Ditegaskannya, dikeluarkannya Perma No 2 tahun 2012 ini untuk lebih mengedepankan nilai silaturahimnya terutama antara pelaku dan korban agar terpenuhinya restorative justice (pemulihan keadilan). 

“Karena nilainya (denda atau kerugian) terlalu kecil, lebih bagus ditonjolkan silahturahminya, yang penting pelaku sudah meminta maaf, korban sudah memaafkan, dan ada kemungkinan kerugian korban sudah dibayar atau barang yang sudah diambil sudah dikembalikan,” jelasnya.

Hatta menjelaskan penerapan prinsip restorative justice ini agar keseimbangan dalam masyarakat tidak terganggu, sehingga gangguan kepentingan pelapor, korban, dan masyarakat itu terpenuhi.
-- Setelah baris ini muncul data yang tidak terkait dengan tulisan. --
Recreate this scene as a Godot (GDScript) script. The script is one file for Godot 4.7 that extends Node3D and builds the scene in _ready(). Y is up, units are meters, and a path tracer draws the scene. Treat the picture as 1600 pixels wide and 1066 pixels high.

“Ini justru merupakan terobosan yang sangat baik jika diterapkan. Desertasi saya juga menyangkut restorative justice yang mengutamakan hubungan silahturahmi agar tetap terjaga dengan baik,” katanya.


Menurutnya, adanya prinsip restorative justice dalam Perma itu agar tidak timbul lagi  seperti kasus sendal jepit, kakao randu, curi piring hingga harus sampai ke tingkat kasasi. “Kasihan hakim agung yang seharusnya menangani perkara besar, harus menangani kasus kecil yang cukup menyita konsentrasi,” katanya.

Namun, ia mengakui bahwa materi Perma Tipiring ini memang belum masuk dalam KUHP dan KUHAP. “Maka dalam desertasi saya menyarankan agar prinsip restorative justice dimasukkan dalam KUHAP dan KUHP supaya punya landasan agar tidak ribut-ribut terus. Ya sebaiknya Perma ini dijalankan saja dulu,” harapnya.